The kidnapping of Dr. Isaac Kelley was shelved, at least for the time being, but not before persuading Missouri politicians that it was time—no, well past time—for the federal government to get involved in stamping out the scourge of people-snatching for ransom.

Questions surrounding the Kelley case would be left unanswered for three years until a former justice of the peace who owned a tavern and pool hall and was having money troubles sold a sensational account to the Post-Dispatch.

The story he told involved a woman of high society, two doctors (one her husband and the other her lover), and a shady lawyer. As the drama played out, in court and in the newspapers, many in the city’s social elite were humiliated, perhaps to the pleasure of the less well-to-do.

But that’s a story for later.

*The kidnapping of Fred J. Blumer was never solved. He died of a heart ailment on May 19, 1956, his seventy-seventh birthday.

CHAPTER FOUR

A DRESSMAKER WITH A VISION

Kansas City, Missouri

Wednesday, December 16, 1931

Nell Donnelly had a dream: “I want to make women look pretty when they are washing dishes.”

How absurd! How impractical! Didn’t she know a woman’s proper place? No, actually. Nell Donnelly was not just a skilled seamstress; she was a force not to be denied. So she started her own dressmaking company. By her early forties, she was rich.

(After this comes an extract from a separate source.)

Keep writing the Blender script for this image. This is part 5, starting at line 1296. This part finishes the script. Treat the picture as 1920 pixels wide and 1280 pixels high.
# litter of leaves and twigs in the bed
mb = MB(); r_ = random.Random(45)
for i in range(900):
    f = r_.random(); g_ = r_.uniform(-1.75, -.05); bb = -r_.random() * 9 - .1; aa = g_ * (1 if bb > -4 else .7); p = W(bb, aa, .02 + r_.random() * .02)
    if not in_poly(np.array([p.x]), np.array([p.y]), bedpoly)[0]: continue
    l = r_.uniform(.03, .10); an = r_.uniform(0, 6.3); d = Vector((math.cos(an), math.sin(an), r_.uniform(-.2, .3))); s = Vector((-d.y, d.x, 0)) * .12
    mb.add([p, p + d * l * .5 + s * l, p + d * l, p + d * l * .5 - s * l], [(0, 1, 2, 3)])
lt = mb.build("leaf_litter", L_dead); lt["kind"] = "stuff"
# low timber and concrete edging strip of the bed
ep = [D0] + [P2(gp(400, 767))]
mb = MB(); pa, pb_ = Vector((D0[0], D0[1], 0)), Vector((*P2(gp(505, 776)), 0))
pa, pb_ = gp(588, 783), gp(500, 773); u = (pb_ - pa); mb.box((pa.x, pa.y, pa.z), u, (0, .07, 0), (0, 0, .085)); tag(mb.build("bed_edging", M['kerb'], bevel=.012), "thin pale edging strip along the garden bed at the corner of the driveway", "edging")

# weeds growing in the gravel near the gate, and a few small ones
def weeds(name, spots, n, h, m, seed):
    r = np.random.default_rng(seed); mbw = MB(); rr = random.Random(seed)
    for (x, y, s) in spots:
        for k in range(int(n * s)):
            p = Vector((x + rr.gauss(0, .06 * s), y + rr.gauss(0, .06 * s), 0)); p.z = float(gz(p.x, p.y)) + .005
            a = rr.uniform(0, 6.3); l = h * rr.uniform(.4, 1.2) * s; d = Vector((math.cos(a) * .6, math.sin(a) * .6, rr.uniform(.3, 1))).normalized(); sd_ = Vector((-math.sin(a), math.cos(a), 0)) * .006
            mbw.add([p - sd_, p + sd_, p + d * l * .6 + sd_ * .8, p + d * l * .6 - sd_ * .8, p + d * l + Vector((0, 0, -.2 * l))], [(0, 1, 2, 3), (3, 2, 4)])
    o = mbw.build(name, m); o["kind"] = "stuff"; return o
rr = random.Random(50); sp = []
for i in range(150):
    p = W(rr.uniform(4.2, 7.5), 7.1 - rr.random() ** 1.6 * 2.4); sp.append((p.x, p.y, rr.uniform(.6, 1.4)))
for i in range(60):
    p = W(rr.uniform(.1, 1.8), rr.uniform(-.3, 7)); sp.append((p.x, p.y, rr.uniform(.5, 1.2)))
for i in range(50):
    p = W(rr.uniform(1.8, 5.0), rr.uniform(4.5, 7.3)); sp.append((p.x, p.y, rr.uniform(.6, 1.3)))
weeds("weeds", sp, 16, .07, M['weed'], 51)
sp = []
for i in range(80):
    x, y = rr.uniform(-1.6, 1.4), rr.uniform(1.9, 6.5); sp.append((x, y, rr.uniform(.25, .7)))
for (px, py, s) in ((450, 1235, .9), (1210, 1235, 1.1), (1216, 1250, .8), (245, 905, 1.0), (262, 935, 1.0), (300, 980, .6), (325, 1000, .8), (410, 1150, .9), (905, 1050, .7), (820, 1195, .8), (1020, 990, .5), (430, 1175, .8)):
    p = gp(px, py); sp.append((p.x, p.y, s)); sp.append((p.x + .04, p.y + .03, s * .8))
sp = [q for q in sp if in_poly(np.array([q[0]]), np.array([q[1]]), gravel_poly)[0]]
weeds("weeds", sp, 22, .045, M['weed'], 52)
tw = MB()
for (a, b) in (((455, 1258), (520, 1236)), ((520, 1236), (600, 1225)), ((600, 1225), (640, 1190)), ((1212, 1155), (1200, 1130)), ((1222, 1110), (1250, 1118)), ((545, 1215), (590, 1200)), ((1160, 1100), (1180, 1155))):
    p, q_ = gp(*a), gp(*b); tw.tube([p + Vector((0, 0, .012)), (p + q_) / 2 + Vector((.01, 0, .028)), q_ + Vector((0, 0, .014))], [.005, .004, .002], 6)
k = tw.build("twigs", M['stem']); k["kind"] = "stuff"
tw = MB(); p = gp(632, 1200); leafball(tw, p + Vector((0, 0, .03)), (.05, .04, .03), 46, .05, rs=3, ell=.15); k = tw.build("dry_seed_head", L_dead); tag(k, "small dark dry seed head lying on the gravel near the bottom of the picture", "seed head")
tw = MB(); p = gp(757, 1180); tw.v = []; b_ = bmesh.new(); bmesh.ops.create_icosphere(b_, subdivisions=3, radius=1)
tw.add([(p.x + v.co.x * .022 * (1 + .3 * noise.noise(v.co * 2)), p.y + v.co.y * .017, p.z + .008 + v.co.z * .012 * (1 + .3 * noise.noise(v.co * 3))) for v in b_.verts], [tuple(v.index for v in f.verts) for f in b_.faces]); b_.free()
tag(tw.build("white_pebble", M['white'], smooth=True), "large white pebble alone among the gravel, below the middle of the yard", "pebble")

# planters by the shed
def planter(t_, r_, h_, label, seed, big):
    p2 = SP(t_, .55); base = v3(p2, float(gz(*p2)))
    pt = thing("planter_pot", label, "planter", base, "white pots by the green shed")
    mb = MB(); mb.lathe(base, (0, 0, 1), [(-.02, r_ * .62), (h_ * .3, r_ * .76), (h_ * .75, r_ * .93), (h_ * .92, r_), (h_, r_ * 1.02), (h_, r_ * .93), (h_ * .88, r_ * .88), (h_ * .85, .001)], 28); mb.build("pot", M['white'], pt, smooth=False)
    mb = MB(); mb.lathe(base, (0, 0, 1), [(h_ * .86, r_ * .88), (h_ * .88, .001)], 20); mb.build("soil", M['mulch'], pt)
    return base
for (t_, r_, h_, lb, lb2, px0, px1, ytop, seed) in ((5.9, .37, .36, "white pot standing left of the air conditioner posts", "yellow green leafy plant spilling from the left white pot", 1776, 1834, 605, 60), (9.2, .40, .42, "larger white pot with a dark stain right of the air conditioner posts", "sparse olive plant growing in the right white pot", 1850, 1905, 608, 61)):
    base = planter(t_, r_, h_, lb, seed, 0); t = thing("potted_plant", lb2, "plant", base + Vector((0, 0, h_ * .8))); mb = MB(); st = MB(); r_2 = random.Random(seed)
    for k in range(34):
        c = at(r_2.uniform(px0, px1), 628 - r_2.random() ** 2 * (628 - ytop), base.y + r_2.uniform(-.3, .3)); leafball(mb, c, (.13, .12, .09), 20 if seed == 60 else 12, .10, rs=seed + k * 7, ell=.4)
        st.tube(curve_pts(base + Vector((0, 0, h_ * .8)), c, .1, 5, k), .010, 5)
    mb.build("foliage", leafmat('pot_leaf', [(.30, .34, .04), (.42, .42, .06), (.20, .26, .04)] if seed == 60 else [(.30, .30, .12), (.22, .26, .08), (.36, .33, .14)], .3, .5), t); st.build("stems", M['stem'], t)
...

She was born Ellen Quinlan, the twelfth of thirteen children of a couple from County Cork, Ireland, on March 6, 1889, and grew up in Parsons, Kansas, after the family came to America in search of better things. She was just sixteen when she married Paul Donnelly, a representative for a shoe company, and moved with him to Kansas City.

To be sure, she was a skilled seamstress, but working with needle and thread or sitting at a pedal-powered sewing machine was not enough for her. Nell Donnelly had a vision and a will that would not be denied.

She envisioned house dresses with added ruffles and other frills that would appeal to the typical housewife of that time: a stay-at-home mother whose family couldn’t afford much extravagance. The ruffles and frills would make her dresses a bit more expensive than the plain cotton dresses women were used to wearing while doing chores. But a woman wouldn’t have to have a truly rich husband to buy the dresses designed by Donnelly, and she felt sure there was a market out there.

Was there ever! By 1930, the Donnelly Garment Company, which she started with her husband’s help in Kansas City early in the twentieth century, employed a thousand people and sold stylish yet affordable house dresses across the country under the Nelly Don label.

On Wednesday, December 16, 1931, as Donnelly was arriving home in her chauffeur-driven Lincoln convertible, four gunmen hijacked the car in the driveway. Then they drove Donnelly and her young chauffeur, George Blair, about twenty miles west and imprisoned them in a farmhouse.

The next day, a lawyer for the Donnellys, James E. Taylor, got a letter addressed to Paul Donnelly and demanding $75,000 for Nell’s freedom. Taylor knew just whom to call: his law partner, James A. Reed, a neighbor and friend of Nell Donnelly. Reed, who was in court in Jefferson City at the time, immediately raced to Kansas City to take charge.